Петр Гринев, как помнит читатель, "решился <...> писать к батюшке <...> прося родительского благословения" взять в жены Машу Миронову, и получив отказ ("моего благословения <...> дать я тебе не намерен"), заявляет "я готов на все". В этом месте повести возникает романтический вариант "возможного сюжета" (С.Г. Бочаров), для которого взаимная любовь героев является вполне достаточным условием венчания — без благословения. Однако пушкинская героиня отвергает эту возможность: "Бог лучше нашего знает, что нам надобно"; "Покоримся воле Божией"; "Нет... Я не выйду за тебя без благословения твоих родителей. Без их благословения не будет нам счастия"; "Она чувствовала, что судьба ее соединена была с моею. Но она повторила, что не иначе будет моею женой, как с согласия моих родителей. Я ей не противуречил".

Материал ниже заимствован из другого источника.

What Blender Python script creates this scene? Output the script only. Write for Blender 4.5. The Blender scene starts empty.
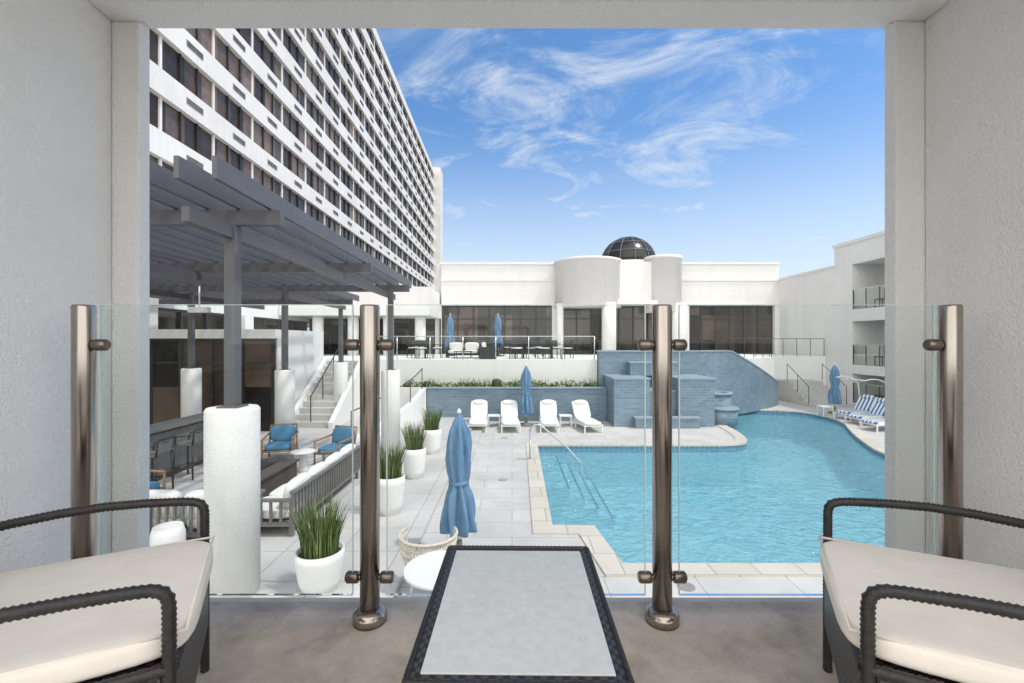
import bpy, bmesh, math, random
from mathutils import Vector, Matrix, noise as mnoise
random.seed(7)
R=math.radians
scene=bpy.context.scene

# ---------------------------------------------------------------- materials
def new_mat(name):
    m=bpy.data.materials.new(name); m.use_nodes=True
    nt=m.node_tree; b=nt.nodes['Principled BSDF']
    return m,nt,b
def N(nt,t,**kw):
    n=nt.nodes.new(t)
    for k,v in kw.items():
        if k in n.inputs: n.inputs[k].default_value=v
        else: setattr(n,k,v)
    return n
def objcoord(nt,scale=(1,1,1)):
    tc=nt.nodes.new('ShaderNodeTexCoord'); mp=nt.nodes.new('ShaderNodeMapping')
    mp.inputs['Scale'].default_value=scale
    nt.links.new(tc.outputs['Object'],mp.inputs['Vector']); return mp.outputs['Vector']
def surf(name,col,rough=.7,metal=0,var=.12,nscale=3.0,bump=0,bscale=80,bdist=.01,spec=.4,stretch=(1,1,1),stain=0,stainscale=.6,streak=0):
    m,nt,b=new_mat(name)
    b.inputs['Roughness'].default_value=rough; b.inputs['Metallic'].default_value=metal
    b.inputs['Specular IOR Level'].default_value=spec
    v=objcoord(nt,stretch)
    n1=N(nt,'ShaderNodeTexNoise',Scale=nscale,Detail=5.0,Roughness=.6)
    nt.links.new(v,n1.inputs['Vector'])
    r=nt.nodes.new('ShaderNodeMapRange'); r.inputs['From Min'].default_value=.3; r.inputs['From Max'].default_value=.7
    r.inputs['To Min'].default_value=1-var; r.inputs['To Max'].default_value=1+var*.6
    nt.links.new(n1.outputs['Fac'],r.inputs['Value'])
    mul=nt.nodes.new('ShaderNodeVectorMath'); mul.operation='SCALE'
    mul.inputs[0].default_value=col
    nt.links.new(r.outputs[0],mul.inputs['Scale'])
    out=mul.outputs[0]
    for amt,sc,st in ((stain,stainscale,None),(streak,1.0,(3.5,3.5,.18))):
        if amt<=0: continue
        n2=N(nt,'ShaderNodeTexNoise',Scale=sc,Detail=7.0,Roughness=.7); nt.links.new(objcoord(nt,st) if st else v,n2.inputs['Vector'])
        r2=nt.nodes.new('ShaderNodeMapRange'); r2.inputs['From Min'].default_value=.5; r2.inputs['From Max'].default_value=.72
        r2.inputs['To Min'].default_value=1; r2.inputs['To Max'].default_value=1-amt
        nt.links.new(n2.outputs['Fac'],r2.inputs['Value'])
        m2=nt.nodes.new('ShaderNodeVectorMath'); m2.operation='SCALE'
        nt.links.new(out,m2.inputs[0]); nt.links.new(r2.outputs[0],m2.inputs['Scale']); out=m2.outputs[0]
    nt.links.new(out,b.inputs['Base Color'])
    if bump>0:
        n3=N(nt,'ShaderNodeTexNoise',Scale=bscale,Detail=3.0,Roughness=.6); nt.links.new(v,n3.inputs['Vector'])
        bp=nt.nodes.new('ShaderNodeBump'); bp.inputs['Strength'].default_value=bump; bp.inputs['Distance'].default_value=bdist
        nt.links.new(n3.outputs['Fac'],bp.inputs['Height']); nt.links.new(bp.outputs[0],b.inputs['Normal'])
    return m
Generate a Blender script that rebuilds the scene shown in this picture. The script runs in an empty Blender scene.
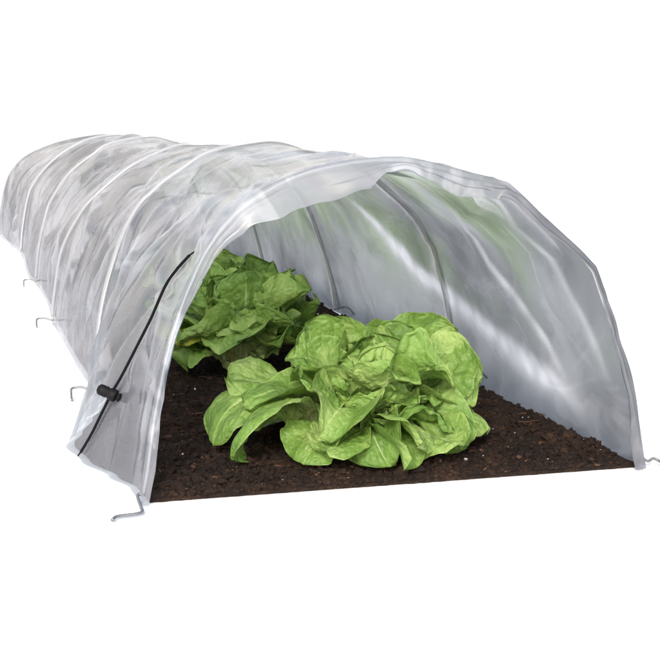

Накануне мученической смерти Василиса Егоровна, обращаясь к мужу, говорит: "...в животе и смерти Бог волен: благослови Машу": "Маша <...> подошла к Ивану Кузьмичу, стала на колени и поклонилась ему в землю. Старый комендант перекрестил ее трижды; потом поднял и, поцеловав, сказал ей изменившимся голосом: "Ну, Маша, будь счастлива. Молись Богу: он тебя не оставит"".

Благословение в данном случае соседствует с наказом "молись Богу". Обратимся поэтому к эпизодам повести, связанным с молитвой. Оказывается, что молитва, как и благословение, возникает в тексте повести в самых кульминационных, решающих, пороговых ситуациях.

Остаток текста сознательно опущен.